A China planeja transferir cerca de 3 trilhões de yuans (US$ 463 bilhões) em dívidas dos governos locais, reduzindo a possibilidade de inadimplência que pode ameaçar a estatabilidade, disse a agência de notícias Reuters em 31 de maio, citando pessoas que não puderam ser identificadas.

A inadimplência em países como China e Brasil caiu no ano passado depois que os bancos centrais cortaram as taxas básicas de juros para mínimas históricas, a fim de estimular o crescimento. Dívidas de grau especulativo em atraso caíram para 1,2 por cento nos países em desenvolvimento no final de 2010. Em 2009, o nível era de 6,1 por cento e em 2008, 2,2 por cento, disse a S&P por email.


Dívidas em atraso na China recuaram para o recorde 1,1 por cento do total de empréstimos no quarto trimestre de 2010, segundo o Banco Central do país.

Baixas cíclicas

“Empréstimos não rentáveis no sistema bancário chinês estão na baixa do ciclo, e não acreditamos que eles continuarão assim, principalmente depois do rápido crescimento dos empréstimos nos últimos dois anos,” disse Yvonne Zhang, analista de bancos chineses na Moody’s, em Pequim, em entrevista por telefone em 20 de maio.

Empréstimos em atraso no Brasil recuaram para 4,9 por cento em abril, um ponto percentual abaixo do pico pós-crise em agosto de 2009, segundo o Banco Central. Atrasos em empréstimos ao consumidor devem atingir a alta de 7 por cento ou 8 por cento, acima dos 6,5 por cento em março, segundo Volpon, da Nomura.

Os empréstimos não rentáveis do Banco Estatal da Índia caíram para 2,5 no primeiro trimestre deste ano, menor que os 2,9 por cento do mesmo período de 2009, segundo dados compilados pela Bloomberg.

Mais indianos que tomam empréstimos vão ter dificuldade em pagar por que os juros ascendentes são “um choque nos fluxos de caixa”, disse Brian Hunsaker, analista de renda variável na KBW Inc. em Hong Kong, em entrevista por telefone em 24 de maio.

A Akarsh Residence Pvt. e a Century Real Estate Holdings Pvt. tiveram que oferecer taxas perto de 24 por cento para fazer captações no primeiro trimestre, depois de o banco central ter elevado os juros, segundo a IIFL em Mumbai.

Leste Europeu

Altos níveis de inadimplência podem segurar o crescimento do crédito no Leste Europeu, segundo relatório do Fundo Monetário Internacional de 12 de maio.
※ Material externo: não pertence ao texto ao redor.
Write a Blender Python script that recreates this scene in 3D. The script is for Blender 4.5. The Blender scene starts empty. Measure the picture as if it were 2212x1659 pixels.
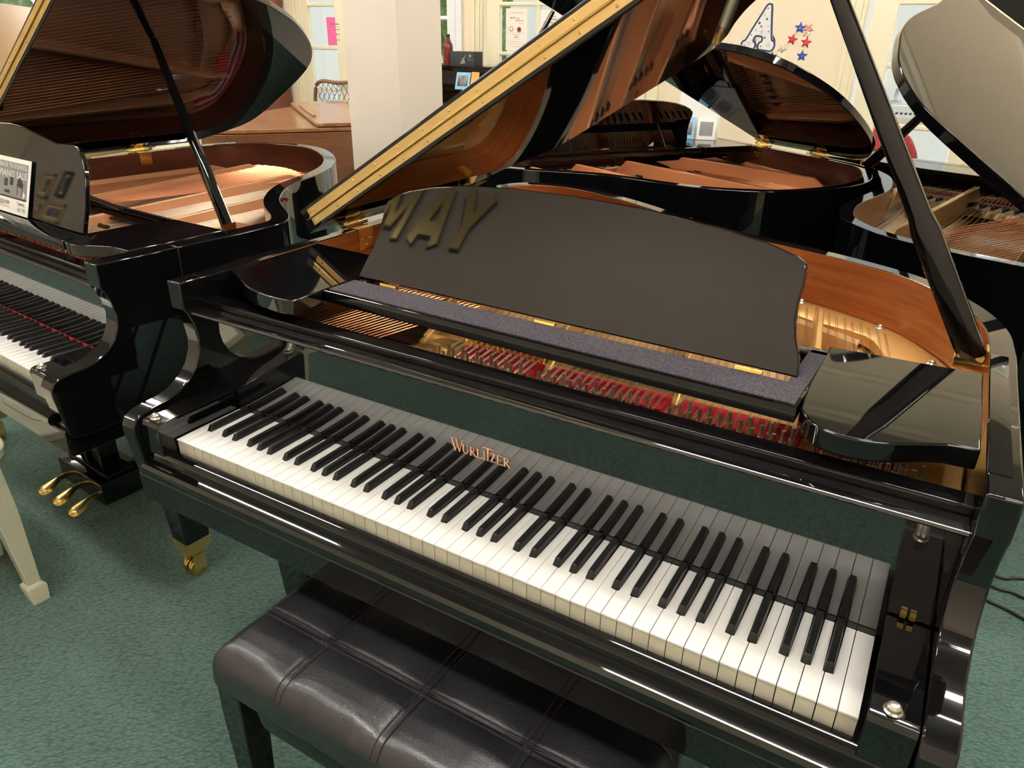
import bpy, bmesh, math, random
from mathutils import Vector, Matrix
random.seed(7)
sc = bpy.context.scene
C = sc.collection
R = math.radians
PI = math.pi

# ------------------------------------------------------------------ camera, world, exposure
F, CX, CY, CZ, YAW, PITCH, ROLL = 1588.662, 1.176, -0.732, 1.439, R(30.418), R(25.494), R(0.946)
def cam_axes():
    cy, sy, cp, sp = math.cos(YAW), math.sin(YAW), math.cos(PITCH), math.sin(PITCH)
    f = Vector((-sy*cp, cy*cp, -sp)); r = Vector((cy, sy, 0)); u = r.cross(f)
    c, s = math.cos(ROLL), math.sin(ROLL)
    return c*r+s*u, -s*r+c*u, f
cr, cu, cf = cam_axes()
cam_d = bpy.data.cameras.new('camera'); cam = bpy.data.objects.new('camera', cam_d); C.objects.link(cam)
cam.matrix_world = Matrix(((cr.x, cu.x, -cf.x, CX), (cr.y, cu.y, -cf.y, CY), (cr.z, cu.z, -cf.z, CZ), (0, 0, 0, 1)))
cam_d.sensor_width = 36; cam_d.lens = F/2212*36; cam_d.clip_start = 0.02
sc.camera = cam
w = bpy.data.worlds.new('world'); sc.world = w; w.use_nodes = True
bg = w.node_tree.nodes['Background']; bg.inputs[0].default_value = (0.86, 0.94, 1.0, 1); bg.inputs[1].default_value = .75
sc.view_settings.view_transform = 'Standard'; sc.view_settings.look = 'None'
sc.view_settings.gamma = 1; sc.view_settings.use_curve_mapping = False
sc.view_settings.exposure = 1.42
LIGHTS = [(-1.9, .35), (.9, .9), (-6.6, .2), (-6.6, 2.6), (-3.4, -.6), (-3.4, 1.6), (-3.4, 3.1), (-.2, -.7), (-.2, 2.7), (2.2, -.8), (2.2, 1.4), (2.6, 2.6)]  # first two are added, unseen lamps that brighten column and keys
sun_d = bpy.data.lights.new('sun', 'SUN'); sun_d.energy = 1.5; sun_d.angle = R(4); sun_d.color = (1, .95, .85)
sun = bpy.data.objects.new('sun', sun_d); C.objects.link(sun); sun.rotation_euler = (R(55), 0, R(-60))

# ------------------------------------------------------------------ materials
MATS = {}
def mat(name, col=(.5, .5, .5), rough=.5, metal=0, ior=1.5, coat=0, emit=None, es=0, **k):
    m = bpy.data.materials.new(name); m.use_nodes = True; MATS[name] = m
    b = m.node_tree.nodes['Principled BSDF']
    b.inputs['Base Color'].default_value = (*col, 1); b.inputs['Roughness'].default_value = rough
    b.inputs['Metallic'].default_value = metal; b.inputs['IOR'].default_value = ior
    b.inputs['Coat Weight'].default_value = coat
    if k.get('coat_rough') is not None: b.inputs['Coat Roughness'].default_value = k['coat_rough']
    if emit: b.inputs['Emission Color'].default_value = (*emit, 1); b.inputs['Emission Strength'].default_value = es
    if 'sheen' in k: b.inputs['Sheen Weight'].default_value = k['sheen']
    return m
def nd(m, t, **k):
    n = m.node_tree.nodes.new(t)
    for a, b in k.items(): setattr(n, a, b)
    return n
def lk(m, a, b): m.node_tree.links.new(a, b)
def bsdf(m): return m.node_tree.nodes['Principled BSDF']
def coords(m, scale=(1, 1, 1), out='Object', rot=(0, 0, 0)):
    tc = nd(m, 'ShaderNodeTexCoord'); mp = nd(m, 'ShaderNodeMapping')
    mp.inputs['Scale'].default_value = scale; mp.inputs['Rotation'].default_value = rot
    lk(m, tc.outputs[out], mp.inputs[0]); return mp.outputs[0]
def ramp(m, fac, stops):
    r = nd(m, 'ShaderNodeValToRGB'); e = r.color_ramp.elements
    while len(e) > 1: e.remove(e[-1])
    e[0].position = stops[0][0]; e[0].color = (*stops[0][1], 1)
    for p, c in stops[1:]:
        x = e.new(p); x.color = (*c, 1)
    lk(m, fac, r.inputs[0]); return r.outputs[0]
def noise(m, vec, scale, detail=4, rough=.5):
    n = nd(m, 'ShaderNodeTexNoise'); n.inputs['Scale'].default_value = scale; n.inputs['Detail'].default_value = detail
    n.inputs['Roughness'].default_value = rough; lk(m, vec, n.inputs['Vector']); return n.outputs[0]
def bump(m, h, strength=.3, dist=.001):
    b = nd(m, 'ShaderNodeBump'); b.inputs['Strength'].default_value = strength; b.inputs['Distance'].default_value = dist
    lk(m, h, b.inputs['Height']); lk(m, b.outputs[0], bsdf(m).inputs['Normal']); return b

blk = mat('black_lacquer', (.003, .003, .0035), .03, ior=1.62)
blk_r = mat('black_lacquer_dim', (.003, .003, .0035), .03, ior=1.34)  # black lacquer copy, reflection turned down so the right lid looks darker
blk_fb = mat('fallboard_lacquer', (.005, .005, .006), .03, ior=2.1)
blk2 = mat('black_satin', (.008, .008, .009), .22, ior=1.5)
def wood(name, c1, c2, c3, rough=.22, scale=(2, 22, 22), coat=.5, ior=1.5):
    m = mat(name, c2, rough, coat=coat, ior=ior, coat_rough=.06)
    v = coords(m, scale); n = noise(m, v, 1.6, 6, .6)
    v2 = coords(m, tuple(s*4 for s in scale)); n2 = noise(m, v2, 3, 3)
    mx = nd(m, 'ShaderNodeMath', operation='MULTIPLY_ADD'); lk(m, n2, mx.inputs[0]); mx.inputs[1].default_value = .35
    lk(m, n, mx.inputs[2])
    col = ramp(m, mx.outputs[0], [(.42, c1), (.62, c2), (.85, c3)])
    lk(m, col, bsdf(m).inputs['Base Color']); return m
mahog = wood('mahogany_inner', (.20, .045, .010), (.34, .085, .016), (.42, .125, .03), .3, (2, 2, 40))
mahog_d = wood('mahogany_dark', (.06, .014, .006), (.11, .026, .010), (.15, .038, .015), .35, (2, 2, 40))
walnut = wood('walnut_case', (.22, .085, .03), (.30, .125, .045), (.37, .165, .065), .36, (1.2, 18, 18))
walnut_d = wood('walnut_side', (.13, .045, .018), (.18, .065, .025), (.24, .09, .035), .35, (2, 2, 30))
bronze = wood('bronze_lid', (.36, .20, .075), (.40, .225, .085), (.44, .25, .10), .34, (.8, .8, .8), coat=.8)
cabw = wood('cabinet_mahogany', (.10, .02, .012), (.15, .03, .018), (.19, .042, .024), .35, (3, 3, 1))
spruce = wood('spruce_board', (.50, .28, .10), (.58, .34, .13), (.64, .39, .17), .4, (30, 2, 2))
spruce_l = wood('spruce_board_pink', (.48, .22, .12), (.56, .28, .16), (.62, .33, .2), .4, (30, 2, 2))
def paintmetal(name, c, met=.55, rough=.36):
    m = mat(name, c, rough, metal=met, coat=.3, coat_rough=.15)
    n = noise(m, coords(m, (1, 1, 1)), 900, 2); bump(m, n, .15, .0004); return m
gold_plate = paintmetal('gold_plate', (.80, .47, .15))
copper_plate = paintmetal('copper_plate', (.80, .40, .20), .3)
bronze_plate = paintmetal('bronze_plate', (.66, .25, .10), .25)
ochre_plate = paintmetal('ochre_plate', (.66, .42, .17), .45)
brass = mat('brass', (.86, .60, .20), .22, metal=1)
brass_s = mat('brass_satin', (.88, .64, .27), .34, metal=.9)
copper = mat('copper_wire', (.80, .33, .16), .32, metal=.85)
steel = mat('steel_wire', (.42, .36, .28), .35, metal=.9)
nickel = mat('nickel_pin', (.62, .56, .47), .28, metal=.85)
red_felt = mat('red_felt', (.50, .008, .016), .95)
ink_g_ = mat('grey_felt', (.42, .42, .42), .95)
damper = mat('damper_black', (.015, .013, .012), .5)
white_k = mat('ivory_white', (.90, .90, .88), .22, ior=1.5, coat=.3, coat_rough=.1)
front_k = mat('key_front', (.70, .69, .56), .35)
ebony = mat('ebony_key', (.010, .010, .011), .34, ior=1.5)
gloss_w = mat('cream_lacquer', (.80, .78, .60), .2, coat=.4)
pfelt = mat('purple_felt', (.105, .085, .125), .95, sheen=.05)
_v = coords(pfelt, (1, 1, 1)); _n = noise(pfelt, _v, 420, 5, .75)
lk(pfelt, ramp(pfelt, _n, [(.38, (.016, .013, .018)), (.52, (.044, .035, .048)), (.68, (.16, .14, .17))]), bsdf(pfelt).inputs['Base Color']); bump(pfelt, _n, .8, .001)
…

Qualidade e rendimento de ativos continuarão sendo “um desafio” na Bósnia, Lituânia, Letônia, Montenegro, Romênia e Ucrânia, segundo o relatório.

Empréstimos corporativos não rentáveis e imobiliários na Hungria podem chegar a 15 por cento até o final deste ano, acima dos 12 por cento no ano passado, disse o banco central do país em relatório sobre estabilidade financeira de 20 de abril.


 

Investidores não estão incluindo o risco de mais inadimplências nos preços, disse Shaoul, da Marketfield Asset Management. As taxas dos títulos corporativos dos mercados emergentes caíram para 5,59 por cento em 20 de maio, o menor nível desde 12 de novembro, segundo o índice do banco JPMorgan Chase & Co. Diversified Corporate EMBI Composite Blended Yield. O prêmio que investidores exigem para deter títulos de emergentes em vez de papéis do governo americano era de 279 pontos base em 31 de maio, ou 2,79 pontos percentuais. A média desde o começo de 2010 é de 298 pontos base.

Antes do colapso do Lehman Brothers Holdings Inc. em setembro de 2008, esse prêmio era de, em média, 328 pontos-base naquele ano, e chegou à máxima de 1.108, em 27 de outubro de 2008.

“Se aprendemos algo nos últimos três ou quatro anos”, disse Shaoul em entrevista por telefone em 18 de maio, “é que os prêmios não servem para prever bem o risco.”